Couples, 52, who won the Masters in 1992, has led the US to victory in the last two Presidents Cup contests against 'Rest of the World' teams.

Hulbert, 54, was Curtis Strange's Ryder Cup vice-captain at the Belfry in 2002.

Love, who will name four vice-captains, said: "Those two were my natural choices. My next two will be harder."

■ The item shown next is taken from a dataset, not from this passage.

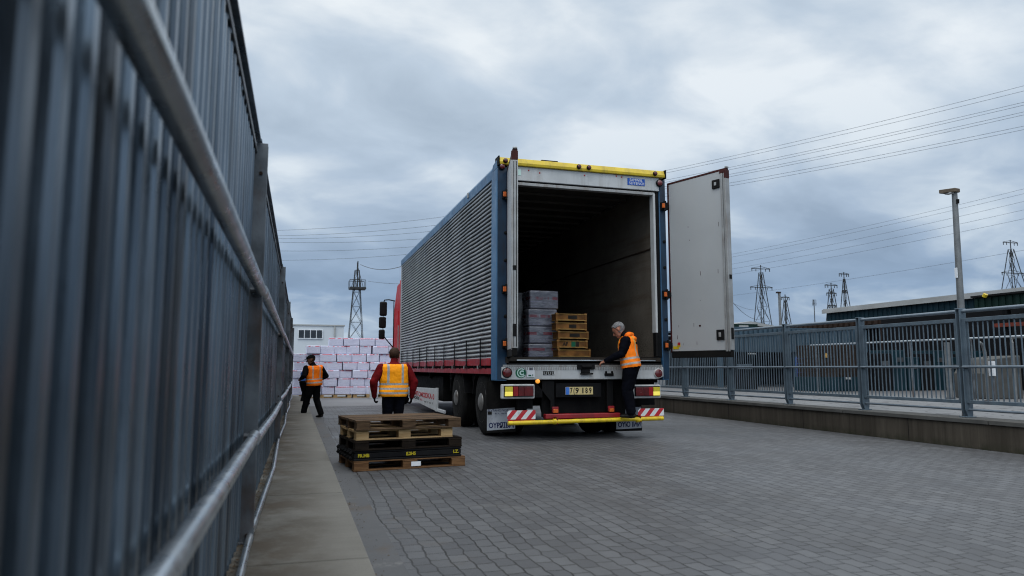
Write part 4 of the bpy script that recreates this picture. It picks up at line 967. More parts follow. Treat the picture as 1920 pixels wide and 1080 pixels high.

The US will be attempting to regain the Ryder Cup, which Europe won 14.5-13.5 at Celtic Manor two years ago.

Last five Ryder Cups

  • 2010, Celtic Manor, Newport: Europe beat US 14.5-13.5
  • 2008, Kentucky: US beat Europe 16.5-11.5
  • 2006, The K Club, Co Kildare: Europe beat US 18.5-9.5
  • 2004: Michigan: Europe beat US 18.5-9.5
  • 2002, The Belfry: Europe beat US 15.5-12.5

Love added: "I've talked to Fred a lot since he's done so well the last couple of years with the Presidents Cup team.

"I've gotten a lot of advice from him, been surprised at his level of detail and his commitment to the Presidents Cup and I know that's why the guys are lobbying for him to do it over and over again."

Hulbert was a three-time winner on the PGA Tour and caddied for Love before joining the seniors tour.

Love added: "We will face great challenges this September and I'm very pleased that they have agreed to join me. They are guys that I have played a lot of golf with, and two guys that other players like to be around and work with."

European captain Jose Maria Olazabal is also planning on four assistants, but is not expected to name any until after next month's Open Championship.

As home captain, Love has decided that the competition will start with foursomes rather than fourballs. Paul Azinger did the same in Kentucky four years ago and won, before Colin Montgomerie switched it back at Celtic Manor in 2010.

Love has yet to decide whether to make himself the Ryder Cup's first playing captain since Arnold Palmer in 1963.